Tuesday, July 15, 2014

There's No Place Like Home

You have to respect LeBron James.  He is a bona fide basketball champion and he plays to win, something the Cleveland Cavaliers had long had trouble doing when he left for the Miami Heat in 2010.  But the onetime high-school phenom from Akron, Ohio found his success in Miami empty; he helped the team win the 2012 and 2013 championships, but it didn't feel right.  Returning home to northeastern Ohio did.  Now he's going back to Cleveland, and he hopes to do something no Cleveland sports team has done since 1964 - win a championship.  (The Browns won the National Football League championship that year, before the Super Bowl with the American Football League was started and before the two leagues merged into today's NFL.)  Cavs fans who burned copies of his jersey are welcoming him back with open arms.

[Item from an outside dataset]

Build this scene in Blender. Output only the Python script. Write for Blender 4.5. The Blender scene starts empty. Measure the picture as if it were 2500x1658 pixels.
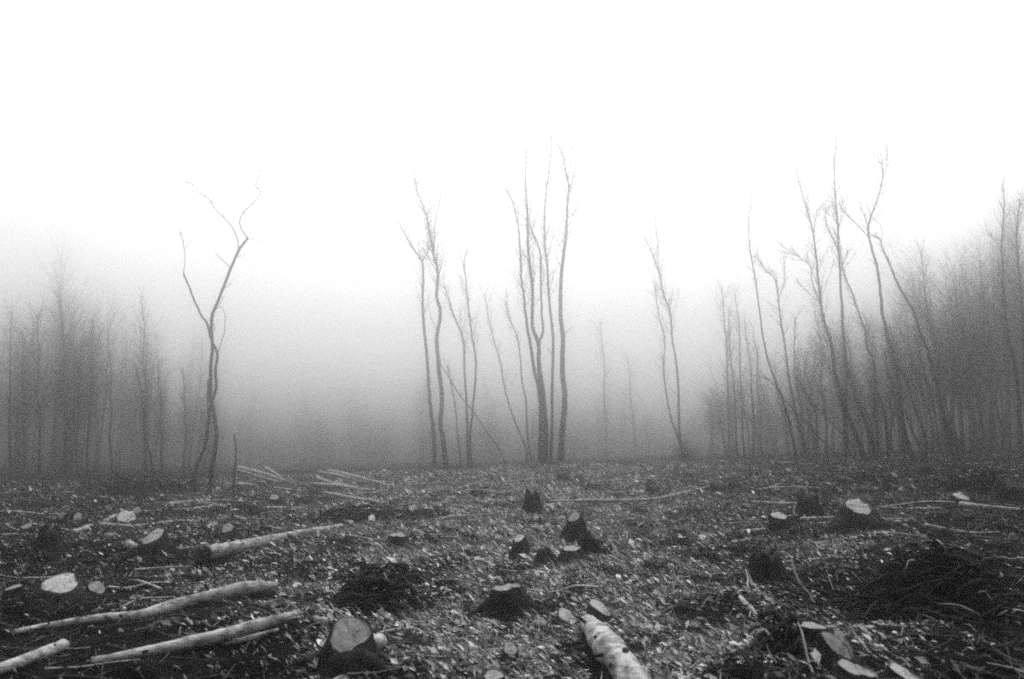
import bpy, math, random
import numpy as np
from mathutils import Vector, Matrix, Quaternion

random.seed(7)
rng = np.random.default_rng(11)
R = math.radians
SC = bpy.context.scene
COL = SC.collection

# ------------------------------------------------------------------ camera
W0, H0 = 2500.0, 1658.0            # the photograph's own pixels, used to read off directions
LENS = 28.0
F = LENS / 36.0 * W0
PITCH = math.atan((1100 - H0 / 2) / F)
CAM_Z = 1.5
cam_d = bpy.data.cameras.new('camera')
cam_d.lens = LENS
cam_d.sensor_width = 36
cam_d.clip_end = 600
cam_d.dof.use_dof = True
cam_d.dof.focus_distance = 13.0
cam_d.dof.aperture_fstop = 2.0
cam = bpy.data.objects.new('camera', cam_d)
COL.objects.link(cam)
cam.location = (0, 0, CAM_Z)
cam.rotation_euler = (R(90) + PITCH, 0, 0)
SC.camera = cam

# ------------------------------------------------------------------ sky, sun, exposure
SUN_EL, SUN_AZ = R(58), R(4)       # sun veiled by the fog, high and ahead
world = bpy.data.worlds.new('World')
SC.world = world
world.use_nodes = True
nt = world.node_tree
nt.nodes.clear()
wo = nt.nodes.new('ShaderNodeOutputWorld')
bg = nt.nodes.new('ShaderNodeBackground')
sky = nt.nodes.new('ShaderNodeTexSky')
sky.sky_type = 'NISHITA'
sky.sun_disc = False
sky.sun_elevation = SUN_EL
sky.sun_rotation = SUN_AZ
sky.dust_density = 5.0
bw = nt.nodes.new('ShaderNodeRGBToBW')
tc = nt.nodes.new('ShaderNodeTexCoord')
sep = nt.nodes.new('ShaderNodeSeparateXYZ')
ov = nt.nodes.new('ShaderNodeMath'); ov.operation = 'MULTIPLY_ADD'; ov.use_clamp = False   # overcast sky: three times brighter overhead than at the horizon
ov.inputs[1].default_value = 4.4; ov.inputs[2].default_value = 0.64
mx = nt.nodes.new('ShaderNodeMath'); mx.operation = 'MAXIMUM'; mx.inputs[1].default_value = 0.0
mu = nt.nodes.new('ShaderNodeMath'); mu.operation = 'MULTIPLY'
nt.links.new(tc.outputs['Generated'], sep.inputs[0])
nt.links.new(sep.outputs['Z'], mx.inputs[0])
nt.links.new(mx.outputs[0], ov.inputs[0])
nt.links.new(sky.outputs['Color'], bw.inputs[0])
nt.links.new(bw.outputs[0], mu.inputs[0])
nt.links.new(ov.outputs[0], mu.inputs[1])
nt.links.new(mu.outputs[0], bg.inputs['Color'])
nt.links.new(bg.outputs[0], wo.inputs[0])
bg.inputs['Strength'].default_value = 0.15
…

All, apparently, is forgiven.  LeBron James wants to put his roots back down where he came from, playing or less money than with the Heat, but he hopes to be a greater part of the community and give something back o the area that gave him is career.  James learned his lesson well - in a country where people constantly move from one place to another, where you're from is always more important than where you are.  Ideally, people should stay in the place of their birth and upbringing and do their part to make their hometowns better.  Because no matter where you may roam, you can never get away from your roots.